*** RECORDS TO USE ***

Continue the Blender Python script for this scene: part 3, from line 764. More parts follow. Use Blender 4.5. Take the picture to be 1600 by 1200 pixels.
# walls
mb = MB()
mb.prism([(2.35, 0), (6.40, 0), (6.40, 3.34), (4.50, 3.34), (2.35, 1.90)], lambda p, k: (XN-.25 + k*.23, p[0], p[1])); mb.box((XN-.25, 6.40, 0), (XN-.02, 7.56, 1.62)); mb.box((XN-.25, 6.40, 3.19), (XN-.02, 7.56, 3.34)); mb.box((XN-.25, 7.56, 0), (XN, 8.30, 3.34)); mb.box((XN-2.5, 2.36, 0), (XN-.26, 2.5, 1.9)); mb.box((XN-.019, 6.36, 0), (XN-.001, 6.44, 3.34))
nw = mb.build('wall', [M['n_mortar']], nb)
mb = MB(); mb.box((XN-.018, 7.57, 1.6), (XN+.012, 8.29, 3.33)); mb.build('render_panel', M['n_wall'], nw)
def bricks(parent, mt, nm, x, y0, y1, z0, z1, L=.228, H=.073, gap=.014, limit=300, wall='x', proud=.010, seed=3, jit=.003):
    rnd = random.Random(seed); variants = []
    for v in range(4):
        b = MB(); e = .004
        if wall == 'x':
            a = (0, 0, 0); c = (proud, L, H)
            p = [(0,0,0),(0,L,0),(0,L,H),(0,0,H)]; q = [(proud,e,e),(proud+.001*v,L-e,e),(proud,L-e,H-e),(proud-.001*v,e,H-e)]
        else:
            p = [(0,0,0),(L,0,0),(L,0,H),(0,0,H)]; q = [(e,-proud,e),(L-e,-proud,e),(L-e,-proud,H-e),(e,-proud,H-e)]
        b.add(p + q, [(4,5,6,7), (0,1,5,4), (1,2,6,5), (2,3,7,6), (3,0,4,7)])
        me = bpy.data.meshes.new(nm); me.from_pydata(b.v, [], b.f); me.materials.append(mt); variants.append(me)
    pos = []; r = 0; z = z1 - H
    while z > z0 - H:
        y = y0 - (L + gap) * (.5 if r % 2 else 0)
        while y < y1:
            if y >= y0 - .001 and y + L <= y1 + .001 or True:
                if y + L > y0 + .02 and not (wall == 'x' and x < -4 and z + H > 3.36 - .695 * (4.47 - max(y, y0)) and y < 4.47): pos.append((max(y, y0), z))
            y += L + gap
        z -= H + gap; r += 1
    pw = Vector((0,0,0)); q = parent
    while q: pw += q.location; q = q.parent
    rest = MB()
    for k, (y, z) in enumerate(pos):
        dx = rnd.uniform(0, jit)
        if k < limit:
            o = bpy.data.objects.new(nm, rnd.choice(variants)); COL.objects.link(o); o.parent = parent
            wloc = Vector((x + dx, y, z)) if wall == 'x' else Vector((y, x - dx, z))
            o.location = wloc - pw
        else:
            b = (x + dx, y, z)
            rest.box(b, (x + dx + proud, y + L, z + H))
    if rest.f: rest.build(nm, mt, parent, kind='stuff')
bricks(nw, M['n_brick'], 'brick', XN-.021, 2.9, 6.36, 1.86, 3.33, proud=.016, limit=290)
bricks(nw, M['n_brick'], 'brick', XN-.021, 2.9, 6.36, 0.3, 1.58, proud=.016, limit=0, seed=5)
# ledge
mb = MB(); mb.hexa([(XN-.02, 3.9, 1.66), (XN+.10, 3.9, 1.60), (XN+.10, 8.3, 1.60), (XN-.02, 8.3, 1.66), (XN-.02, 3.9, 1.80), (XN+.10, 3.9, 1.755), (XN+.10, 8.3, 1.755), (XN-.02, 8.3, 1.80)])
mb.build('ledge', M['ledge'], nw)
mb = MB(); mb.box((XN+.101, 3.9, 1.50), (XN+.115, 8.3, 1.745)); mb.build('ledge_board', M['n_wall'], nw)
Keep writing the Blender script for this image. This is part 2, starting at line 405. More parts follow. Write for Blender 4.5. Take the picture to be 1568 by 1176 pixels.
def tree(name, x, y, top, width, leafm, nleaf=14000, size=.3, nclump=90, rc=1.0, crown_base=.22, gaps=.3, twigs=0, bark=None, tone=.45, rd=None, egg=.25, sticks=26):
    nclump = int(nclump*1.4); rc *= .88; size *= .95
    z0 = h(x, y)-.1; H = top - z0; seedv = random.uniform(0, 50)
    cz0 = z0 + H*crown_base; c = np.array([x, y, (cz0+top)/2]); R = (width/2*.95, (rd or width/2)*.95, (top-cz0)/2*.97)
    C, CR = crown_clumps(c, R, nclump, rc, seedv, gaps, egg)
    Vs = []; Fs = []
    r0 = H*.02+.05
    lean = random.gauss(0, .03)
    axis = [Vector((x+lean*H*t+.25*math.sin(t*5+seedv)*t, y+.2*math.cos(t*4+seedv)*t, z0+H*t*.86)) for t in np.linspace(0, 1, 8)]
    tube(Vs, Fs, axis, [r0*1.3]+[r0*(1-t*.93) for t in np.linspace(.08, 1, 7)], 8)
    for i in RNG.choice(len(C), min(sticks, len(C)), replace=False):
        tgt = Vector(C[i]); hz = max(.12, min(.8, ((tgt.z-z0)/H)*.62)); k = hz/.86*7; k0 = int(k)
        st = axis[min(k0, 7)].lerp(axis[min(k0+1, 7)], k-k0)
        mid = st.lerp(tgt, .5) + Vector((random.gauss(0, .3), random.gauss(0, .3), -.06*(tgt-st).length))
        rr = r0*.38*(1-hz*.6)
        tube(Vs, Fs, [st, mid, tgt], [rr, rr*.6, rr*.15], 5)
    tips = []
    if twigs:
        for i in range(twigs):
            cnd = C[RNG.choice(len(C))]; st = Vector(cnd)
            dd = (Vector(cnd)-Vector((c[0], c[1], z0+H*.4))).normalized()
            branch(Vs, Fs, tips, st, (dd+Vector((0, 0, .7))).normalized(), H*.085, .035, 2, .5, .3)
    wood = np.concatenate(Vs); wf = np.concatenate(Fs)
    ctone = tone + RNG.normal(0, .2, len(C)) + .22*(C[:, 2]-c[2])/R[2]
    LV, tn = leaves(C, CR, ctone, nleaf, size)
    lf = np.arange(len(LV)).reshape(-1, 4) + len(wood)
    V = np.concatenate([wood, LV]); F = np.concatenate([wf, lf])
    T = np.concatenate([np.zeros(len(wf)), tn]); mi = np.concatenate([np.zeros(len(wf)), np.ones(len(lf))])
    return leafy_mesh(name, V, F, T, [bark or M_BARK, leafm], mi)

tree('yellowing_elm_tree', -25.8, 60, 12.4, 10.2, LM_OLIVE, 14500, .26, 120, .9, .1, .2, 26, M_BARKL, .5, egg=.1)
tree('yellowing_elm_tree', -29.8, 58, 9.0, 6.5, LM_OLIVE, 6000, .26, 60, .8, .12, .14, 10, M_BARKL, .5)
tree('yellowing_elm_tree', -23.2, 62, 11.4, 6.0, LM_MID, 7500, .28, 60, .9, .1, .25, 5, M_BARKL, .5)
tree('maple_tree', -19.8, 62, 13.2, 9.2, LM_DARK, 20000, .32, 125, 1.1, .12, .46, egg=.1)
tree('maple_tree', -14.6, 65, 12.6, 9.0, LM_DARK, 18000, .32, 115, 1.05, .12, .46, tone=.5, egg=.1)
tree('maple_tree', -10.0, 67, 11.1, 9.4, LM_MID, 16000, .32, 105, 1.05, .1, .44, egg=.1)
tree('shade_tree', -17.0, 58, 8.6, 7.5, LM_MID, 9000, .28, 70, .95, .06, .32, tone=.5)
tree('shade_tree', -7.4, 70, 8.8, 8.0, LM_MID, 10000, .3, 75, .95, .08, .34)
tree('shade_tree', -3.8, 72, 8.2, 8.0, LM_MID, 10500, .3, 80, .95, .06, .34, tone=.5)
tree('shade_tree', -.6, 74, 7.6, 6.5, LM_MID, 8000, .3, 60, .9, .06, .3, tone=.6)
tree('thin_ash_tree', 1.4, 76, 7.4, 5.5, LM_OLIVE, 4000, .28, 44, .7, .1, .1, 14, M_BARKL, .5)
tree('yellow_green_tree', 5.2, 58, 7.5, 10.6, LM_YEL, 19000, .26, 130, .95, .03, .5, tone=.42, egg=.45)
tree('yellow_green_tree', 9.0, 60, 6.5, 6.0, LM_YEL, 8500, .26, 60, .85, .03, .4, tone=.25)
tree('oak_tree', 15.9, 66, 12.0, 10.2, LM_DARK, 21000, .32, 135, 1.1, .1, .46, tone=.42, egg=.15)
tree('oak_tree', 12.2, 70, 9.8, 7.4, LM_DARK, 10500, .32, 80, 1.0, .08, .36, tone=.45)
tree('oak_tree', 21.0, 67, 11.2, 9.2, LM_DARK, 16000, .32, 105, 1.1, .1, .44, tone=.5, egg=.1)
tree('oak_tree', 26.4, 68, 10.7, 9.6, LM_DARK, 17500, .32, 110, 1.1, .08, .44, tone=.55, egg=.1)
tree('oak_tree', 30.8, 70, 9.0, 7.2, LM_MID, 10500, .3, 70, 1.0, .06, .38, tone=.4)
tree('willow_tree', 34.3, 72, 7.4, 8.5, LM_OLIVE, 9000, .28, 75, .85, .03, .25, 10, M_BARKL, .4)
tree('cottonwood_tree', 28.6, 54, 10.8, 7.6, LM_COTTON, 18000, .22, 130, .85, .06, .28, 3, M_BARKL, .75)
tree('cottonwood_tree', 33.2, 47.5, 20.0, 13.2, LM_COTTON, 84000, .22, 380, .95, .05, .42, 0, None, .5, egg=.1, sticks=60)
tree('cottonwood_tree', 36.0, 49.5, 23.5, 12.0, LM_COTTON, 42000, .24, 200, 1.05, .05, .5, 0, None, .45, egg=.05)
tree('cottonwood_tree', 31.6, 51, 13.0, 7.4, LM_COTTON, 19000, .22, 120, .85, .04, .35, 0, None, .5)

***

Begin with the line containing "80, .95, .06, .34, tone=.5)" and end with the line containing "60, .85, .03, .4, tone=.25)"; repeat every line from start to finish exactly, and nothing outside them.

tree('shade_tree', -3.8, 72, 8.2, 8.0, LM_MID, 10500, .3, 80, .95, .06, .34, tone=.5)
tree('shade_tree', -.6, 74, 7.6, 6.5, LM_MID, 8000, .3, 60, .9, .06, .3, tone=.6)
tree('thin_ash_tree', 1.4, 76, 7.4, 5.5, LM_OLIVE, 4000, .28, 44, .7, .1, .1, 14, M_BARKL, .5)
tree('yellow_green_tree', 5.2, 58, 7.5, 10.6, LM_YEL, 19000, .26, 130, .95, .03, .5, tone=.42, egg=.45)
tree('yellow_green_tree', 9.0, 60, 6.5, 6.0, LM_YEL, 8500, .26, 60, .85, .03, .4, tone=.25)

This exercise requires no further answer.